[Requirements]:
How does the data below read from its first line through the line containing "from mathutils.bvhtree import BVHTree"? Print those lines exactly.

[Material]:
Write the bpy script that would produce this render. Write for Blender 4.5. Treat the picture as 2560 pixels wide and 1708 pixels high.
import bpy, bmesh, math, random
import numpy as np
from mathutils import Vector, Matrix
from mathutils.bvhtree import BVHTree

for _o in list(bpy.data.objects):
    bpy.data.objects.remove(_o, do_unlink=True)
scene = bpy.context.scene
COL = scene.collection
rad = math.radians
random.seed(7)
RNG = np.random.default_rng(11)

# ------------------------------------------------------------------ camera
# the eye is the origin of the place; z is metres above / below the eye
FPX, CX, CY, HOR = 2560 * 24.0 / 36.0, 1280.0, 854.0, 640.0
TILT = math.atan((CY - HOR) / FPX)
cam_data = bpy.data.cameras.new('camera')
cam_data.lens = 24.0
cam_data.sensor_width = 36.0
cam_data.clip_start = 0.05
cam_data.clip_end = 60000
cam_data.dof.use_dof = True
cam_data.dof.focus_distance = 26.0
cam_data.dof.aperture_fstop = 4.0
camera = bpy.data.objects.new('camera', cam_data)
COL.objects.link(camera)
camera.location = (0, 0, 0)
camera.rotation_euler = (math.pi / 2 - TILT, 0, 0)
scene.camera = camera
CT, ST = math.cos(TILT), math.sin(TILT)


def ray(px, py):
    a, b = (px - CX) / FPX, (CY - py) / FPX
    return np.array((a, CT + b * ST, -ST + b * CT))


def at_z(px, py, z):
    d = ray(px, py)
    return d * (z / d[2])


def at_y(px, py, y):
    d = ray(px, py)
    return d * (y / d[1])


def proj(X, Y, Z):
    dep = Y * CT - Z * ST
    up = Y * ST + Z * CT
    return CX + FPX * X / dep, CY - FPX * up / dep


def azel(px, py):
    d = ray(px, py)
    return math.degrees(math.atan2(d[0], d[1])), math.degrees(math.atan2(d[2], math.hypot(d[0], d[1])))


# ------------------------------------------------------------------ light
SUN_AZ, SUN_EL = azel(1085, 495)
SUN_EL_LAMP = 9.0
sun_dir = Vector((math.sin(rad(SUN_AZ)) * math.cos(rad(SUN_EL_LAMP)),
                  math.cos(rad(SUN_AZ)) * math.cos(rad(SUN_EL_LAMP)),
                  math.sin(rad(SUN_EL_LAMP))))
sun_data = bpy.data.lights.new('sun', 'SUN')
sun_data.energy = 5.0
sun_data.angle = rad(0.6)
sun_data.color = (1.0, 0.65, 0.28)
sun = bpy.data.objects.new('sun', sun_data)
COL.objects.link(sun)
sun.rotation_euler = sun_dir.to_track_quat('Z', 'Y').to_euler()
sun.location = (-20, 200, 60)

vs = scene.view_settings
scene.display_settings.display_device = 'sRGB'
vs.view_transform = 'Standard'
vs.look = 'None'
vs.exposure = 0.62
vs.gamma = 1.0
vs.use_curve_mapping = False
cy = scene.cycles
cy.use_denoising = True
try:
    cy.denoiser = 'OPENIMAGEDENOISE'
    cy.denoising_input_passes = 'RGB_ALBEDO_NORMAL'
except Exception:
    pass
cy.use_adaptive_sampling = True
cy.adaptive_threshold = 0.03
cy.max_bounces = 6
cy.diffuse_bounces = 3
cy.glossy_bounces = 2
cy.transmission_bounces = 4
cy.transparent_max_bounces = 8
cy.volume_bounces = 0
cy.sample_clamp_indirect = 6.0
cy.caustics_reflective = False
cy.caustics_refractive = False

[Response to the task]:
Write the bpy script that would produce this render. Write for Blender 4.5. Treat the picture as 2560 pixels wide and 1708 pixels high.
import bpy, bmesh, math, random
import numpy as np
from mathutils import Vector, Matrix
from mathutils.bvhtree import BVHTree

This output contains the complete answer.